Up to and including the line with "PI = math.pi", write out the listing from its first line, minus the pictures.

****

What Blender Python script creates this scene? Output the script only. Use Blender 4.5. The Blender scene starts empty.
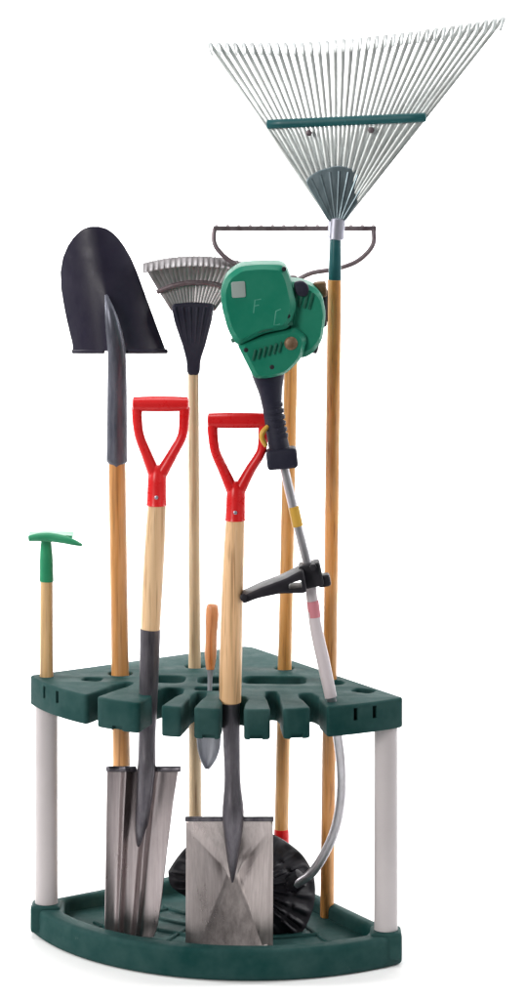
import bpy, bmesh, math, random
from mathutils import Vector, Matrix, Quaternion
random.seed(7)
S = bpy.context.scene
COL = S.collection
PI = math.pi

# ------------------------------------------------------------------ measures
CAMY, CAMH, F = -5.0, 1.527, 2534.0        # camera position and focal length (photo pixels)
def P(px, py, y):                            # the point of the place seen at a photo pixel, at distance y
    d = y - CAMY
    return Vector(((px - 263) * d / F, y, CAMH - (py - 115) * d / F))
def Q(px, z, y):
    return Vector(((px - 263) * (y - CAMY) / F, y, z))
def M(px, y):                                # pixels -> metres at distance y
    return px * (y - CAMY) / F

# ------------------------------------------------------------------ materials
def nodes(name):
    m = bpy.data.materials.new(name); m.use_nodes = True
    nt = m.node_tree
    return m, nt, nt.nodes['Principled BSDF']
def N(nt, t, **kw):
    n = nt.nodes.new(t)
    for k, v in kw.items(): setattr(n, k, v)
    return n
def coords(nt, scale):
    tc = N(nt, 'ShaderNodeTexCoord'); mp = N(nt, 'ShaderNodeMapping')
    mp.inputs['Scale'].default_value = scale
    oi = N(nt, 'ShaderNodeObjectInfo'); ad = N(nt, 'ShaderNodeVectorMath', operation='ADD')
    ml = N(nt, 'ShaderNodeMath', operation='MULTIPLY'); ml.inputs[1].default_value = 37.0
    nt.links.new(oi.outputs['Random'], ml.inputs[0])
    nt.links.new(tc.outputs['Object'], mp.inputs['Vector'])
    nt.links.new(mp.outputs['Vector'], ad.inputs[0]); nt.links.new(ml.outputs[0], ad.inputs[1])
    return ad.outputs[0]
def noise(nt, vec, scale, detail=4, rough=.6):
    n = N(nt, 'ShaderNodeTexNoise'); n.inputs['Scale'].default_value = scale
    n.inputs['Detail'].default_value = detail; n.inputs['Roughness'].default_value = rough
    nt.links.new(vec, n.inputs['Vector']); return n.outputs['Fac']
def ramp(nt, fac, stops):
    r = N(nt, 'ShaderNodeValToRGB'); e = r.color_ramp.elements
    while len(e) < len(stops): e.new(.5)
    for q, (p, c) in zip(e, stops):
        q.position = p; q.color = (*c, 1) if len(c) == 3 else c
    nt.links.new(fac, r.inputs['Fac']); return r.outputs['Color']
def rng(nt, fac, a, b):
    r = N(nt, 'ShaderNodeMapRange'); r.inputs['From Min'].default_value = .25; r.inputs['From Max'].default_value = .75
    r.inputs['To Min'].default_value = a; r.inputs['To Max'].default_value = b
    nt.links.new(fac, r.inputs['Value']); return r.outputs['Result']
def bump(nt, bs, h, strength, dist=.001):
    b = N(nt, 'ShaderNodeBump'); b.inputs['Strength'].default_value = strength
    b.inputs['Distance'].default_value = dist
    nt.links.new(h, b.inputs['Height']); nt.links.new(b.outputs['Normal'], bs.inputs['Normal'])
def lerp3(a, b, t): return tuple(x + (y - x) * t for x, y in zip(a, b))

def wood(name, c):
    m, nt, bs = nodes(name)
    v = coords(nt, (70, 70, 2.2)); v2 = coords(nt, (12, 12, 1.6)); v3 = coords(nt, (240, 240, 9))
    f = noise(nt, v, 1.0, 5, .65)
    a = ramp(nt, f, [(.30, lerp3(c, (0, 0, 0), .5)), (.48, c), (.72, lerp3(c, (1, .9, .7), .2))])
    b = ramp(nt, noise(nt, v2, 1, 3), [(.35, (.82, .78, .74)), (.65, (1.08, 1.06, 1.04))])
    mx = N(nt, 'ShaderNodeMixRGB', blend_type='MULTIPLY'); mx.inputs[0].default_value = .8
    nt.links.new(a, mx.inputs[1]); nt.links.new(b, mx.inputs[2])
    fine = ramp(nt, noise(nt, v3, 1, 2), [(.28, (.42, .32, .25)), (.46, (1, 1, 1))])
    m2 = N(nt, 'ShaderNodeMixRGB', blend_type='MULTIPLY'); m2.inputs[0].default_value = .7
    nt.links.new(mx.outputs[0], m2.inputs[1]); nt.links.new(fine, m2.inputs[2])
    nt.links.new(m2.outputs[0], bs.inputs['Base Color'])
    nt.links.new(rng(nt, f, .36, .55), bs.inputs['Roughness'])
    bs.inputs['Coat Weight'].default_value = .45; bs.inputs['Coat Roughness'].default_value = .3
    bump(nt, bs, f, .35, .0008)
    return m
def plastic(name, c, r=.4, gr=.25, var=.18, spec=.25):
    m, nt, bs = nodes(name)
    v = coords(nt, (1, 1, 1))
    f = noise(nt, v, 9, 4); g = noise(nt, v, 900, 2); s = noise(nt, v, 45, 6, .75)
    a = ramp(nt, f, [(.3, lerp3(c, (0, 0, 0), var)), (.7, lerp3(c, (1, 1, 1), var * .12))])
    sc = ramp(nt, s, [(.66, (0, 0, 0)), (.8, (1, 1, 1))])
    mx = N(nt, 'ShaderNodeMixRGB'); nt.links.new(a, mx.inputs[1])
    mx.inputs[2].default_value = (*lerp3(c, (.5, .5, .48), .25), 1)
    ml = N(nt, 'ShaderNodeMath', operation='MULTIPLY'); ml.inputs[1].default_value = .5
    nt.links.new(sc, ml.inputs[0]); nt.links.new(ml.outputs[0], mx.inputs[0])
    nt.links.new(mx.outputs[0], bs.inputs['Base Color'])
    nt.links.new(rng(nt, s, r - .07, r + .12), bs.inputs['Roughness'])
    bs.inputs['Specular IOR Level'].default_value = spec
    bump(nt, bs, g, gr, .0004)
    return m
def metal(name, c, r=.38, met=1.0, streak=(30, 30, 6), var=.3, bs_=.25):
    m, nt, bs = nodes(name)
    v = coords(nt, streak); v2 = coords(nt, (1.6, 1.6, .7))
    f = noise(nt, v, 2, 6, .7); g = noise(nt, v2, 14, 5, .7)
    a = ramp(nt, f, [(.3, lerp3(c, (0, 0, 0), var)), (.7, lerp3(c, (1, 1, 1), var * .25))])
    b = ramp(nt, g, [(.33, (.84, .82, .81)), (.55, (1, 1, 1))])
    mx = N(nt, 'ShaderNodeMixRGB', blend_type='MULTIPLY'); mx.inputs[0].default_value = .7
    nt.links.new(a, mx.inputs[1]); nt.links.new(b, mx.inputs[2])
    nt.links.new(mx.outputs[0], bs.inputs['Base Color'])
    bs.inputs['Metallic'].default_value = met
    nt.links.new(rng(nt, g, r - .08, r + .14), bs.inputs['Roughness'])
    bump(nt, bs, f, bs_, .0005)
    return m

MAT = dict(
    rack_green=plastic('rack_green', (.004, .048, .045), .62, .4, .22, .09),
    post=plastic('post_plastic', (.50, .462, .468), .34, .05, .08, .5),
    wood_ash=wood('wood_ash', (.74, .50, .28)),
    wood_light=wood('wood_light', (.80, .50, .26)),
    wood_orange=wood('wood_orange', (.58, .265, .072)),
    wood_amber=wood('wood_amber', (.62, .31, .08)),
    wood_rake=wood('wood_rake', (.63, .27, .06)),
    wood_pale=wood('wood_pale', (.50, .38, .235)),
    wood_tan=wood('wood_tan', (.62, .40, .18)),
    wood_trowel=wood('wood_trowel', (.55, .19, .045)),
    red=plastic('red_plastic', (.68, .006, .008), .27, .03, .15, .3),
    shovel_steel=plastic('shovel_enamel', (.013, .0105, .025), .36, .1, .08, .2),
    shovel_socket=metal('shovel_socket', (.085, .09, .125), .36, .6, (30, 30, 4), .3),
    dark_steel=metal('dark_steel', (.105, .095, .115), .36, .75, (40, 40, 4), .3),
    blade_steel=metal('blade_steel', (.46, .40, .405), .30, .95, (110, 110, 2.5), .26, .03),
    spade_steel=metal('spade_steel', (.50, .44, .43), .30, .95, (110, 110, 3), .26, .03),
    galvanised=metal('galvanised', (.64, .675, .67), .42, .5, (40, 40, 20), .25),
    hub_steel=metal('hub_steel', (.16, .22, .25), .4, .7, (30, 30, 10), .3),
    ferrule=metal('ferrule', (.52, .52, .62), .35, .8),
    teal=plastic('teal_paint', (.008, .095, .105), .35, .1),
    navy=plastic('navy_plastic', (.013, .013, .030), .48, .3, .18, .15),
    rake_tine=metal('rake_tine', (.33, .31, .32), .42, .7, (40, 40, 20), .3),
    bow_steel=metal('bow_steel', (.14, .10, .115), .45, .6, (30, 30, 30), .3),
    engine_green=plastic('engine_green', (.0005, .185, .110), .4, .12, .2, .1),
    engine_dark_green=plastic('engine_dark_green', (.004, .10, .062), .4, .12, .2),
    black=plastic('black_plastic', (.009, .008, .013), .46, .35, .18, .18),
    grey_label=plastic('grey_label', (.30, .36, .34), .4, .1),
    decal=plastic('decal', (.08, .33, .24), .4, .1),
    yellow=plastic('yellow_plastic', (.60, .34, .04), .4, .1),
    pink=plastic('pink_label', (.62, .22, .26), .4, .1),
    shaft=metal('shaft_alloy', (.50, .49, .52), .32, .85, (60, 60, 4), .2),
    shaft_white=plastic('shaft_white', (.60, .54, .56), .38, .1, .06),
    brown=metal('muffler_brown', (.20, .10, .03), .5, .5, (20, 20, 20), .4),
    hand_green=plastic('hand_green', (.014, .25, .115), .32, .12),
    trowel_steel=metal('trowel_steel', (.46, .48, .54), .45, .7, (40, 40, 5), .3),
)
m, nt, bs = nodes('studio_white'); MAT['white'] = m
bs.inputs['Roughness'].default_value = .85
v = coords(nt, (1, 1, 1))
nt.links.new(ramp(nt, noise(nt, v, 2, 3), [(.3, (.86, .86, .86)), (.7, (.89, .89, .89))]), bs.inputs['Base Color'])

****

Task solution |
What Blender Python script creates this scene? Output the script only. Use Blender 4.5. The Blender scene starts empty.
import bpy, bmesh, math, random
from mathutils import Vector, Matrix, Quaternion
random.seed(7)
S = bpy.context.scene
COL = S.collection
PI = math.pi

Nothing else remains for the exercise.